BEGIN Available data

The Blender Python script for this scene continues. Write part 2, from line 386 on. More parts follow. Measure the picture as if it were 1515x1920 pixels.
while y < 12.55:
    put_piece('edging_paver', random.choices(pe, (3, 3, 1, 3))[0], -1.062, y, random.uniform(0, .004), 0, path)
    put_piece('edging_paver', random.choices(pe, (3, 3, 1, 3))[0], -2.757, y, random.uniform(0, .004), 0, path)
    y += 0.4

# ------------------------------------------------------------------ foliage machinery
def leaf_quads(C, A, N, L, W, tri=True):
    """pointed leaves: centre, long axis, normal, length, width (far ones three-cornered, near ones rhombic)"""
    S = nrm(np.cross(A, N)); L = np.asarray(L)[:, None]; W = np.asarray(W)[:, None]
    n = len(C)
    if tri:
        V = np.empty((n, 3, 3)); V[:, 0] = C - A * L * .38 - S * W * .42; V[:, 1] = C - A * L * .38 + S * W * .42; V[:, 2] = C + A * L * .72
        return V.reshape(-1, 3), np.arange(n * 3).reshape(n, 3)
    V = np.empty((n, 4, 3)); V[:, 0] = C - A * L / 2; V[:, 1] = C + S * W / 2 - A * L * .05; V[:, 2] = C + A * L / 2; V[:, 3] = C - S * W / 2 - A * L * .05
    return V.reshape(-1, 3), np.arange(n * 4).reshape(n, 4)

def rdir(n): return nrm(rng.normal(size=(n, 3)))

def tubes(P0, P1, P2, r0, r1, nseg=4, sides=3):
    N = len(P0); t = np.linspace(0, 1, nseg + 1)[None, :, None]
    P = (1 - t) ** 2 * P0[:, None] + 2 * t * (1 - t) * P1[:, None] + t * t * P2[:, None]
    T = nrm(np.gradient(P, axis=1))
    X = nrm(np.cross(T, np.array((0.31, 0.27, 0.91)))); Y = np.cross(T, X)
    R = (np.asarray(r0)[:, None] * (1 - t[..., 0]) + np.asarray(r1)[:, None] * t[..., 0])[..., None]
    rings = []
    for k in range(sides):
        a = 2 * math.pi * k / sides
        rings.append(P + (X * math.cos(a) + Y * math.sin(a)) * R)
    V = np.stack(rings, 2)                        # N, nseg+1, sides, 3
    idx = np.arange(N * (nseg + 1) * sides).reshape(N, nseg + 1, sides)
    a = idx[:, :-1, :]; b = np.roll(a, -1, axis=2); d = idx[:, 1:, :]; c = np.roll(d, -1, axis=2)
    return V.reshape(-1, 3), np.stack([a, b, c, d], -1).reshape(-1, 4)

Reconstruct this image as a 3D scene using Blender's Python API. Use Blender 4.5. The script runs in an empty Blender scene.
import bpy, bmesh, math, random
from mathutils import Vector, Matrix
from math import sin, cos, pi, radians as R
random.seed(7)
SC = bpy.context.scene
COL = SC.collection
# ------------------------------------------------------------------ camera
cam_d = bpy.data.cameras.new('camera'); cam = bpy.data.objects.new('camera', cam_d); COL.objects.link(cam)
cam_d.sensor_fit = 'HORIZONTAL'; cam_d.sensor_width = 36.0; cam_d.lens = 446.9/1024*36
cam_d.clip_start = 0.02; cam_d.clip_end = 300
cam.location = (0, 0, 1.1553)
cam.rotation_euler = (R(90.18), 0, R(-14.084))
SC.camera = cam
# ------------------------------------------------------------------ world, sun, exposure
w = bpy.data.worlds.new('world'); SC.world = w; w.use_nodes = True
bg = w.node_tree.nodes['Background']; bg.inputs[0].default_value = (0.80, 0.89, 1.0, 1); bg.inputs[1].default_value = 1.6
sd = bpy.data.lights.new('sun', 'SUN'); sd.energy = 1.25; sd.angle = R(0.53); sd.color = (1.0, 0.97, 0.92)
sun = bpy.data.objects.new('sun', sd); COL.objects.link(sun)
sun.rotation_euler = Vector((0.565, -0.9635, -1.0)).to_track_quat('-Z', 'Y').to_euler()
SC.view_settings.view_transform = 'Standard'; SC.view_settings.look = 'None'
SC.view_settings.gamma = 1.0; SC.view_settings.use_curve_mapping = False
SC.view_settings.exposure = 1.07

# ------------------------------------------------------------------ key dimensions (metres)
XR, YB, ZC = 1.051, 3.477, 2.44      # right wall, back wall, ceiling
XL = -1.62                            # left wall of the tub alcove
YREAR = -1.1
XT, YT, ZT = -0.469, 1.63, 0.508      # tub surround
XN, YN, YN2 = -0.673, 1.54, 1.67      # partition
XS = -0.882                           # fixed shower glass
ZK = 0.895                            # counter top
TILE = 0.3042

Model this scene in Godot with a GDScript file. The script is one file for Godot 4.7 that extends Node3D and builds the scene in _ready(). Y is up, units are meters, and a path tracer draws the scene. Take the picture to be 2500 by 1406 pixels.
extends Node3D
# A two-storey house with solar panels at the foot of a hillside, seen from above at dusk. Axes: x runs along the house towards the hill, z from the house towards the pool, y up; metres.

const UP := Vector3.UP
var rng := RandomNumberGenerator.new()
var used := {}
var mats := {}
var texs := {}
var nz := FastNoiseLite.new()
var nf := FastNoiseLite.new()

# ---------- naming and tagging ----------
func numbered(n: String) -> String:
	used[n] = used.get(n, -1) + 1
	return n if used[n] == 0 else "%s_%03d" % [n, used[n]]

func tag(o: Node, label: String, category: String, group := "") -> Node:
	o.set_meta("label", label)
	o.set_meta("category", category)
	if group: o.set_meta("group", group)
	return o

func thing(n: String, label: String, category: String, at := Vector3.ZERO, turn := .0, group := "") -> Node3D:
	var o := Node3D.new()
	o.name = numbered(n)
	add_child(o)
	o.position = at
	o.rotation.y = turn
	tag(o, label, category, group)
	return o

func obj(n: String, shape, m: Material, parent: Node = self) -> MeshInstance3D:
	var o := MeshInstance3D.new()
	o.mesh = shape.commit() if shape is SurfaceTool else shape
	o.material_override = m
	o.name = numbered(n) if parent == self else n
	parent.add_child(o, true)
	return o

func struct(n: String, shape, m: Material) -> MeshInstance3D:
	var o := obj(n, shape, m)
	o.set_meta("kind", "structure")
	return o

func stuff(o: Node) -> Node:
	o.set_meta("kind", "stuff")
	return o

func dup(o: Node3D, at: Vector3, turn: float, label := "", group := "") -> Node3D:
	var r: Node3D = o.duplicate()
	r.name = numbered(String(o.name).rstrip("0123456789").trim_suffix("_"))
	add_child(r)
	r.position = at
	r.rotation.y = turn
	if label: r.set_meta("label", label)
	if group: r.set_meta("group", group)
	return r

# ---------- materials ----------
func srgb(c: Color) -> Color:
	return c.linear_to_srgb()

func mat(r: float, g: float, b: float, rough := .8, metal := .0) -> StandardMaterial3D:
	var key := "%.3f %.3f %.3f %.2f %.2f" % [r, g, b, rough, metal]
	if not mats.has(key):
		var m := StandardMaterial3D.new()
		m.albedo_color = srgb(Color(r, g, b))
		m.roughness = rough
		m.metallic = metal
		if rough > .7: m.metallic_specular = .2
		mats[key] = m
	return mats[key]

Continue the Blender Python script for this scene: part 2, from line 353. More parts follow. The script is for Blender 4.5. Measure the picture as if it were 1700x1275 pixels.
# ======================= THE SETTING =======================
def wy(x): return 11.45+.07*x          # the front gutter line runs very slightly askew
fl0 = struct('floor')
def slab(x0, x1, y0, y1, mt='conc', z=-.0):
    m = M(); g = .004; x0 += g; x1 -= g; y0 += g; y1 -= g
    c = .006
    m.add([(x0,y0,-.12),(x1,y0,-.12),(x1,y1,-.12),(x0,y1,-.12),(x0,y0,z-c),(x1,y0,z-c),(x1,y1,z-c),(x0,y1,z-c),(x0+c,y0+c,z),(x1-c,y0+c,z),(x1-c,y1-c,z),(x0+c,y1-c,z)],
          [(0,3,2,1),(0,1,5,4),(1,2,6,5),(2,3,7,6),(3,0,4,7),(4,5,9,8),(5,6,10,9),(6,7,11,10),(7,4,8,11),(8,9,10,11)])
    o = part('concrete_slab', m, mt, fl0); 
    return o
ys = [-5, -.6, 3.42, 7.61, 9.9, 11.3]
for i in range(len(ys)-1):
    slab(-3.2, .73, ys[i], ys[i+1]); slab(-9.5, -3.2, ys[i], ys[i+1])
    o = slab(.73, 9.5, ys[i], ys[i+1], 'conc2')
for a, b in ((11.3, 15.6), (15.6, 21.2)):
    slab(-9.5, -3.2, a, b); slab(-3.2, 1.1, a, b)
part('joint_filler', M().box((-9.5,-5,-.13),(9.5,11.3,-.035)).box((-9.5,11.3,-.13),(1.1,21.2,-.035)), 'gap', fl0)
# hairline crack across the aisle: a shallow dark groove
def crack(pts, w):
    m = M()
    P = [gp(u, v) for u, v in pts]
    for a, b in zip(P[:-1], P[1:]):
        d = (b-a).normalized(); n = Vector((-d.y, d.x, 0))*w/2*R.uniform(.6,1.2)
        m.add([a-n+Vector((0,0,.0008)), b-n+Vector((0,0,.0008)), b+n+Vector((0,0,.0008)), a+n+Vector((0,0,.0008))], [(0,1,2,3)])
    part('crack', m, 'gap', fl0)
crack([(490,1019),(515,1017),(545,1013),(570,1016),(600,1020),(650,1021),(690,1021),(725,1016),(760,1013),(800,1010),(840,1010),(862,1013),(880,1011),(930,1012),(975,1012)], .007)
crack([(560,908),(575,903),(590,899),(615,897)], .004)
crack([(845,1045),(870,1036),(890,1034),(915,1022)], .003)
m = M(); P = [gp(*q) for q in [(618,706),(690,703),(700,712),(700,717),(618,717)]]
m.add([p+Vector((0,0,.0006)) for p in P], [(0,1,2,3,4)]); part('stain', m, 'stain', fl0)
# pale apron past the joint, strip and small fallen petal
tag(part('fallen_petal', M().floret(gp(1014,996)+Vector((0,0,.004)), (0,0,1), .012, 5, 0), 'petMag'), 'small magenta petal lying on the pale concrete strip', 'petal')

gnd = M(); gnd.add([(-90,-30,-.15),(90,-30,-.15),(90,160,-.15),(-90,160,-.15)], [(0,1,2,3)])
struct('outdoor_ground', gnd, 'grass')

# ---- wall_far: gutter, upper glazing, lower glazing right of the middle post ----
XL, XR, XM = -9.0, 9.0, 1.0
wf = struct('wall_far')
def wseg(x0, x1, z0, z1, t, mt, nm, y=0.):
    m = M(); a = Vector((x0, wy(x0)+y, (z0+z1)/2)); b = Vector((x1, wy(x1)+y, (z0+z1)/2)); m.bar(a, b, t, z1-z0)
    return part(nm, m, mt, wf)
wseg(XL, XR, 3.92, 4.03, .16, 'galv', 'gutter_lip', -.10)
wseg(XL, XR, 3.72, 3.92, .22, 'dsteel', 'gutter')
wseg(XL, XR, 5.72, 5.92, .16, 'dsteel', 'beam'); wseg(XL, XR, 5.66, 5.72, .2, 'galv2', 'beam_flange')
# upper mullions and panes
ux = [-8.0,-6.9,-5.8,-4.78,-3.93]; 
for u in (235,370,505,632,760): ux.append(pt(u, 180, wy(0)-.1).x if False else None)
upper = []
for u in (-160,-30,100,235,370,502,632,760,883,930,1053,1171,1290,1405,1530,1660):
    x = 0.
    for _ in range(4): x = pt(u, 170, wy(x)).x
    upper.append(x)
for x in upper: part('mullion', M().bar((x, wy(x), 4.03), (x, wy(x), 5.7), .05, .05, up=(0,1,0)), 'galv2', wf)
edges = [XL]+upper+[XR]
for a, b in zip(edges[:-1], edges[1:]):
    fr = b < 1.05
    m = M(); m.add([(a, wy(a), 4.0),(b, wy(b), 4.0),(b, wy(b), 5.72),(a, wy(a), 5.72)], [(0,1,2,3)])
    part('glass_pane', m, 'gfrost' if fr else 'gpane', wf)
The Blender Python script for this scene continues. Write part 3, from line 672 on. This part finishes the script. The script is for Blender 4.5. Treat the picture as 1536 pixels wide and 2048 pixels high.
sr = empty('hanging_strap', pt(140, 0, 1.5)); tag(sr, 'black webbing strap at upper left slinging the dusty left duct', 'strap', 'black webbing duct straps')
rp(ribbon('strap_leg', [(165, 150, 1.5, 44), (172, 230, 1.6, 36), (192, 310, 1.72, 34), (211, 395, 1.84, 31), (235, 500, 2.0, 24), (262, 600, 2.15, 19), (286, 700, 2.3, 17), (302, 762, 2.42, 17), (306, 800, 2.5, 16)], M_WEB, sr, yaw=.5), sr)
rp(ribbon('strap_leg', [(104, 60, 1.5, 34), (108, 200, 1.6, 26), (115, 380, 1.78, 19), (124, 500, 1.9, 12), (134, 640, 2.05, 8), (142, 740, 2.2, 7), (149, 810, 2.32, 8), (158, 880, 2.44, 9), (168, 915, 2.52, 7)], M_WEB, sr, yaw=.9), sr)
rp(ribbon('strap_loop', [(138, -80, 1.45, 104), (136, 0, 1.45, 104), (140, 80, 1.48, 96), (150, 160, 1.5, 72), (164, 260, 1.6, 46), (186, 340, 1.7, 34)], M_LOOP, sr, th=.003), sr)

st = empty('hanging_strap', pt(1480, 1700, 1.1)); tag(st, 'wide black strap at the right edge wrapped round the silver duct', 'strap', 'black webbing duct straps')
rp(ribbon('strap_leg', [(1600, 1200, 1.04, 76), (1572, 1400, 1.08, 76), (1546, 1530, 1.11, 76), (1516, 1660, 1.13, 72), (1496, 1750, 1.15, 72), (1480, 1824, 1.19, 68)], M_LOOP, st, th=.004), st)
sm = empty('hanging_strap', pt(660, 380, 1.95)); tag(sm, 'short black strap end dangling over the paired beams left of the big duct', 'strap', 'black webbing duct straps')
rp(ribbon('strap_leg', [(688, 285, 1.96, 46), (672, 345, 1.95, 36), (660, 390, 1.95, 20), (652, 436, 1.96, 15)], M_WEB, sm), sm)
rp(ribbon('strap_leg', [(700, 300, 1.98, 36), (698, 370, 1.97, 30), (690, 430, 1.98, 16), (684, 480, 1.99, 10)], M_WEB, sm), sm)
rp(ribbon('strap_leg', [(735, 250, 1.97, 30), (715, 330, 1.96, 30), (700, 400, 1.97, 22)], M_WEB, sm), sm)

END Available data

• **Goal**: Pick out lines containing the word "extends", each one as written.

• **Solution for this exercise**:
Model this scene in Godot with a GDScript file. The script is one file for Godot 4.7 that extends Node3D and builds the scene in _ready(). Y is up, units are meters, and a path tracer draws the scene. Take the picture to be 2500 by 1406 pixels.
extends Node3D